After a 2km slog on steep uneven steps, more tarmac and an old mule track, I was hot and sticky in the humid air. Finally I reached Bardellini Hill from there I had unobtrusive views of the valley of Imperia Porto Maurizio. I turned right on the road and over the course of about 2.5km my journey was a mixture of very short but steep uphills and then a quick descent, a bit like a rollercoaster but without the car. Eventually I started to descend, all the time continuing to pass between acres and acres of olive groves, occasionally dressed with large colourful nets draped between their trunks to collect the precious fruits before being turned into olive oil. At this time of year there is the occasional buzz of pruning or the crackle and wisps of smoke rising above the orchards as the debris is burnt. A lovely sound and smell.
At the Sanctuary of Montegrazia I chose to take a bit more of a rest and starting to feel hungry topped up my energy supplies with the aid of a very tasty banana, whilst sat on the doorstep of a closed restaurant. The church (The Grace's Sanctuary) was closed unfortunately which was a shame as parts of it are 14th century and it is known as one of the most beautiful monuments of Liguria. 
I eventually continued on my way through the olive groves on yet another old mule track, occasionally interspersed with steps to arrive at the ancient village of Caramagna. Now much more modern, a holiday hotspot and complete with its own olive oil factory. 
At the edge of the village I had my first dog experience and one I would prefer not to repeat. I was unsure which direction the path was and hesitated by a house fence. No sooner had I stopped when two extremely vicious looking dogs leapt out of nowhere and proceeded to hurl themselves at the fence. Now not wishing to become dog food I quickly started to move and using my GPS tried to identify the correct direction. 
I made a turn to get back on the correct path and then looked forward and there in front of me was one of those viscous dogs.....parp! I think I may have uttered from somewhere behind me. I froze and just looked at it for what seemed and age trying to think how do I get out of this.......alive?
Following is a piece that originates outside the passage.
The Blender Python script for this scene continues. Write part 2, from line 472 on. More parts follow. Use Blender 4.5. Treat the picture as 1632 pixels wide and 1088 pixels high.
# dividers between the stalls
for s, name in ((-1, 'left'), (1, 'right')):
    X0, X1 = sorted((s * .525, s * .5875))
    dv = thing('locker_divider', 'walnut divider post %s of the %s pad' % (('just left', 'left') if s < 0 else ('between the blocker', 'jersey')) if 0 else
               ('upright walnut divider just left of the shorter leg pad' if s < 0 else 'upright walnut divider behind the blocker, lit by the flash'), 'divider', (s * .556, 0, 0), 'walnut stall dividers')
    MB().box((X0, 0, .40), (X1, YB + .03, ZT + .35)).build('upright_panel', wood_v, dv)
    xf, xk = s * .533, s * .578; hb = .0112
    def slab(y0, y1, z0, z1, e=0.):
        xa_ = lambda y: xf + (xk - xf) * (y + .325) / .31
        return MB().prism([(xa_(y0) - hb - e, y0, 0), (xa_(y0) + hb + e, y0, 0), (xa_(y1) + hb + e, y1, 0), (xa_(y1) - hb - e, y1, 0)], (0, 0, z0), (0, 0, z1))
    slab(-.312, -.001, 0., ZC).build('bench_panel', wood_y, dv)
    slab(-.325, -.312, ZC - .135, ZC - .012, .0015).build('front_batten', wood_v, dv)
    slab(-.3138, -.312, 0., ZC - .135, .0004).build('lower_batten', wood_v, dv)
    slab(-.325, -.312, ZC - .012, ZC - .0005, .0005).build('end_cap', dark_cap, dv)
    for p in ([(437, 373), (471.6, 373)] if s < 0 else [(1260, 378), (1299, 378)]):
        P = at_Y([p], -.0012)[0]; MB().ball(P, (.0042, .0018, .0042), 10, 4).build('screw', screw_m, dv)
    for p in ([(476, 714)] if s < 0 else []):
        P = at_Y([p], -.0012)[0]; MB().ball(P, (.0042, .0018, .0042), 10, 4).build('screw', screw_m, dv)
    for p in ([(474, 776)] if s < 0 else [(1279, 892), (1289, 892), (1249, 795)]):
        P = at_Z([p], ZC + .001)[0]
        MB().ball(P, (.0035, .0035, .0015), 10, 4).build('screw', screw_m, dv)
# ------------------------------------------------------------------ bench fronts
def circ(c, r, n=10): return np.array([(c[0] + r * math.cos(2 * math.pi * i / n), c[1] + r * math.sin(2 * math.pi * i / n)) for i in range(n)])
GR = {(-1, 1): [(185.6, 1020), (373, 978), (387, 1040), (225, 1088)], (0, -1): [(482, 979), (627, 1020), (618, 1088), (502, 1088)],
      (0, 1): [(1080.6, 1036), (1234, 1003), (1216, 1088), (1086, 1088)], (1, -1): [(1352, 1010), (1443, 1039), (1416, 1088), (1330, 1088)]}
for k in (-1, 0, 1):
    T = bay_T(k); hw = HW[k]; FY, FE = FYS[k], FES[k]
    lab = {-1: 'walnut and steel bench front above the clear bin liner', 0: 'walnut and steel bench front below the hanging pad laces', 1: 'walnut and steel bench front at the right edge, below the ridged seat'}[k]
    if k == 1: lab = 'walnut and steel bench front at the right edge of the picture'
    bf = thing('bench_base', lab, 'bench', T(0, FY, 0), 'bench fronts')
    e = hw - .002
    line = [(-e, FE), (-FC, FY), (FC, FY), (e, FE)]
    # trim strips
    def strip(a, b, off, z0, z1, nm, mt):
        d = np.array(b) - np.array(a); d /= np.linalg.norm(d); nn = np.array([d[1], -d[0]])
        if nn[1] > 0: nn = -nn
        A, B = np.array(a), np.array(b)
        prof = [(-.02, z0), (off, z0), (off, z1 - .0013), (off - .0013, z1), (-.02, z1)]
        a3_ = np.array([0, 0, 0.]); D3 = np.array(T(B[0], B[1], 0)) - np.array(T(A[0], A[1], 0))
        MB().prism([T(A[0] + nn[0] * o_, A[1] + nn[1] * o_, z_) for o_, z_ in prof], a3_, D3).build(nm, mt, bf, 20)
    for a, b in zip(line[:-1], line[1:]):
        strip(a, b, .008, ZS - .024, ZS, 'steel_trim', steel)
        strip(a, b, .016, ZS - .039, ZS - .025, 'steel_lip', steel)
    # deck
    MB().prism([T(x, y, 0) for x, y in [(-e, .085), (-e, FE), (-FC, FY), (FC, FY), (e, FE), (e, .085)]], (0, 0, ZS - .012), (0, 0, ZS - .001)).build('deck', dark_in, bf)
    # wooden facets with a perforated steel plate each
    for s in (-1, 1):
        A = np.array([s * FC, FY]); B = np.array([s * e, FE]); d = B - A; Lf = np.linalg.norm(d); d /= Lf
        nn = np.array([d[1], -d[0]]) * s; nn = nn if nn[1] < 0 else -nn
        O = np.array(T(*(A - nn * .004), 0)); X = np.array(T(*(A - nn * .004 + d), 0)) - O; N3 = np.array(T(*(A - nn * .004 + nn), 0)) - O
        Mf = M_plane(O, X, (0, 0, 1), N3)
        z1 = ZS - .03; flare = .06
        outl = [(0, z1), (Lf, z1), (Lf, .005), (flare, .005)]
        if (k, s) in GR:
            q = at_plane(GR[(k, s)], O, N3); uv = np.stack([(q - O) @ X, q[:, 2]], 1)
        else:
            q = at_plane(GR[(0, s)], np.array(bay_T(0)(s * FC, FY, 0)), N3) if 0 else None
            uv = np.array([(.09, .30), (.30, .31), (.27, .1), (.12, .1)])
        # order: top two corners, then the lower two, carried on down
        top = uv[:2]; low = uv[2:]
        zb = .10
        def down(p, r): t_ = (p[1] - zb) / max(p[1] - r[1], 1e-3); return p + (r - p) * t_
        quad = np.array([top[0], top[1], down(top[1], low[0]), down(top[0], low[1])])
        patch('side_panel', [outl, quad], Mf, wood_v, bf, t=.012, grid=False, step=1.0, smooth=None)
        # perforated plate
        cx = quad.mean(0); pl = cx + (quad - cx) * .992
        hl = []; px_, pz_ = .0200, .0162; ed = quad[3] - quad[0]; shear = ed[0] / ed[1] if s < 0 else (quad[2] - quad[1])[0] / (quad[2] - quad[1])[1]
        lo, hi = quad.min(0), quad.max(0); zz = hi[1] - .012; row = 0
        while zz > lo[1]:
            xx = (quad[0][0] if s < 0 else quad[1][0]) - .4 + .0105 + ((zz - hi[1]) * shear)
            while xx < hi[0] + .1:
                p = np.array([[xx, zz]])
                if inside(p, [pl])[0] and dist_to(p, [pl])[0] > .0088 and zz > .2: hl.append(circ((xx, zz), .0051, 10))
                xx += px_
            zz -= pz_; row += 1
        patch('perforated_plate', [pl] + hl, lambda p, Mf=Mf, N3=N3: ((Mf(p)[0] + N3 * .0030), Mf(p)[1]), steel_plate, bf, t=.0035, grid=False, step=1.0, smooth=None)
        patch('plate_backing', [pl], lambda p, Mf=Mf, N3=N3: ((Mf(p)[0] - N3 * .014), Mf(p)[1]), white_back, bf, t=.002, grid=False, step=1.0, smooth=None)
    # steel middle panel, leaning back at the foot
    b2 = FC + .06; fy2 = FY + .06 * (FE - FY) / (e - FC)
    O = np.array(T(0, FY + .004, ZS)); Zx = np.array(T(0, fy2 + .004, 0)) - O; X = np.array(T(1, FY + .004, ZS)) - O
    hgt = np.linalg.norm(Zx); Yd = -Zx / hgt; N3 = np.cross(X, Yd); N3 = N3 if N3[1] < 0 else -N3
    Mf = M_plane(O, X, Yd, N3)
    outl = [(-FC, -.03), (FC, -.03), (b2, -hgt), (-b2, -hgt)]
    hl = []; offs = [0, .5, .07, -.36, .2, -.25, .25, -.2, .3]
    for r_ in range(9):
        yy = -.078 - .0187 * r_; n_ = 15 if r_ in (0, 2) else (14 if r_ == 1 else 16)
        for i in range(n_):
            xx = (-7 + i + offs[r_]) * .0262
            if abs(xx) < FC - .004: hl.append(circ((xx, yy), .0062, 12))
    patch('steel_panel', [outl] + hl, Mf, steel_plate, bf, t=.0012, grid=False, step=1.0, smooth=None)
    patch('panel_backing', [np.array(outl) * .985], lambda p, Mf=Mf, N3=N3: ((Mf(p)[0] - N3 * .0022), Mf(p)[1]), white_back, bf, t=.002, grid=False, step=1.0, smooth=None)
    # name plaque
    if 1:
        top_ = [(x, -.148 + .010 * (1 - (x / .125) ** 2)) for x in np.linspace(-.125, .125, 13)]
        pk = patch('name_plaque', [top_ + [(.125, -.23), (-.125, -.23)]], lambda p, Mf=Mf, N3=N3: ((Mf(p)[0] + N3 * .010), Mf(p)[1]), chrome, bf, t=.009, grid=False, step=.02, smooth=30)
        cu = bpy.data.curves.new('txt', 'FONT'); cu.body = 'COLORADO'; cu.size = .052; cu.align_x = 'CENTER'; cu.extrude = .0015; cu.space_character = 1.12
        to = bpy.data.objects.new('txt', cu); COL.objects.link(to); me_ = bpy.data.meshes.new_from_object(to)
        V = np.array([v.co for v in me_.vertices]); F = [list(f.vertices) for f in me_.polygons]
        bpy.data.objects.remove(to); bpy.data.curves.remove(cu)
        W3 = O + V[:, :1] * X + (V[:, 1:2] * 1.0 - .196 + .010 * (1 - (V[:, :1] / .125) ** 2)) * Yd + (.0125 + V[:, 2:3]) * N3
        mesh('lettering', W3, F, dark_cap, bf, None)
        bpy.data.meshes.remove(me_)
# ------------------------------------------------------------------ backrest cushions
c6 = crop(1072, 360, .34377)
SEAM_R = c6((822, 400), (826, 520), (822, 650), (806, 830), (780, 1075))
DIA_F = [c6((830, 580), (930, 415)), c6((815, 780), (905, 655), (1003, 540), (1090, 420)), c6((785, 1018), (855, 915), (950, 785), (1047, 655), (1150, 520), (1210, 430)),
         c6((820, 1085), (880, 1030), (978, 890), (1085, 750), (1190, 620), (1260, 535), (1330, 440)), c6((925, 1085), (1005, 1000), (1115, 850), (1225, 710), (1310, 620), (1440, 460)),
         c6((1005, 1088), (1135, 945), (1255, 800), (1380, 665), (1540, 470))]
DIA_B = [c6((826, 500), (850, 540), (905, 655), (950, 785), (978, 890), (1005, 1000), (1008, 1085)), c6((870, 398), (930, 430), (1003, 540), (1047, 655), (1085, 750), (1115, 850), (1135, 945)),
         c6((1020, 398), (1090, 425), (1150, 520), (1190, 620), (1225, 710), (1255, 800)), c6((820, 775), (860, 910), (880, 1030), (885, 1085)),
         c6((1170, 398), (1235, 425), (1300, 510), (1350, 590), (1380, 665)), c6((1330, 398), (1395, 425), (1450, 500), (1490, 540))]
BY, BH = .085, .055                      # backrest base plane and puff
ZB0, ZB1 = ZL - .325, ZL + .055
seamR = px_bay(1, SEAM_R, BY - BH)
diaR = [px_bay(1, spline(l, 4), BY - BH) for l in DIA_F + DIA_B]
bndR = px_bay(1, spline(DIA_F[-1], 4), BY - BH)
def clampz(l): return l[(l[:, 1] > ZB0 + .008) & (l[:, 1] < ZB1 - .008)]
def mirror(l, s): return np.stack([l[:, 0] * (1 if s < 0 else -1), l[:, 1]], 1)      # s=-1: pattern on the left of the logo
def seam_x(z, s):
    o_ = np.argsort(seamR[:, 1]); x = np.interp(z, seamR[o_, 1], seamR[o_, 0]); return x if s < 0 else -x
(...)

A car suddenly appeared from nowhere, screeched to a halt and a man shot out of the drivers seat towards me shouting scusi, scusi (sorry, sorry). He pushed the dog out of the way and off the path and as it turned, booted it up the bottom. It whimpered away thankfully. Now I don't like to see animals mistreated but I was grateful that he'd come to my rescue.
With my knees still knocking I continued the final few kilometres in relative peace. Once more on an old pathway to pass the 12th century Oratory of San Martino in Clavi and then across a medieval bridge before my final ascent to Torrazzo.
I had been hoping to finish the days walk in San Remo but there was obviously something taking place because everywhere was booked up in and around the coastal town. I had managed to find a bed and breakfast though in Torrazzo.
I'd arrived earlier than I'd expected to and informed the owners, so I sat in the sun in the Piazza and started writing up my walk notes. I was a bit hungry now so I fished out my last spare energy bar, took my boots off and put my feet up and got on with some work.
An hour later and starting to get a bit coo,l I called the bed and breakfast to say I'd arrived. Within 5 minutes someone came and I was swept into the house and up the stairs. My room turned out to be in the old tower and what a treat I was in for. Not only was it exquisitely and sensitively decorated, it was warm and cosy, and I had a balcony with a view all the way back from where I had come from....across the hills and the villages to the Ligurian sea. I just sat on the bed and drank it all in, unable to move.